Point break

If you’ve been working with responsive web design then you will be familiar with the term ‘breakpoint’ being used to define a media query with a browser width (usually although height can be used too) at which something in the website’s layout or look should be changed. The name itself though has a negative connotation associated with it and we should change that.

Let’s see at what I mean by looking at the term ‘breakpoint’ itself. The ‘point’ part of it makes sense, as it’s a particular position or instant at which something needs to be changed. But ‘break’, well that sounds like something has gone wrong – our web design has somehow broken and we need to fix it, in this case with a media query and some new styling.

This is too negative.

Usually our site isn’t breaking at all, we’ve chosen a point at which we want to change something in our website’s layout – nothing has actually broken!

Tweakpoints and flexpoints

I’m not the first to think this, and it was Jeremy Keith who posted about the same topic in which he acknowledges the existence of ‘breakpoints’ – points at which you change your layout drastically to avoid it looking like crap – but that not all such ‘breakpoints’ are equal. Some, Jeremy continues to say, we define in order to make a subtle or slight improvement to the layout. He suggests calling these particular points ‘tweakpoints’ which describes them accurately.

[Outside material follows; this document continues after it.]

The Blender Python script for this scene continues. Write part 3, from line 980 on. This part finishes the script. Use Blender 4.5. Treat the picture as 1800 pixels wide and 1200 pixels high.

In response to Jeremy’s post, frontend developer Ralf Göke mentions in a tweet that he likes to refer to such ‘flexible breakpoints’ as ‘flexpoints.’

Differences

To me all these names fit well, but, as Jeremy says, they are not all equal and they have different meanings and the type of changes that are made within them differ:

  1. tweakpoints – subtle changes to things like font size, font family, line height etc.
  2. flexpoints – changes to things like padding, margin, floats, to move or alter the content’s container to help it ‘flex’ a bit better depending on the width in question
  3. breakpoints – when our design does truly break and looks like crap. Ideally we want to avoid these, and a layout that is well designed from the start will often do so

Ultimately

With responsive web design we are already taking into account the need for changes within our website layouts at the design stage. Our layout should never actually need to be referred to as ‘broken.’

I believe that we should be striving to avoid the need to define negative ‘breakpoints’ and instead focus on defining its more positive brethern ‘flexpoints’ and ‘tweakpoints.’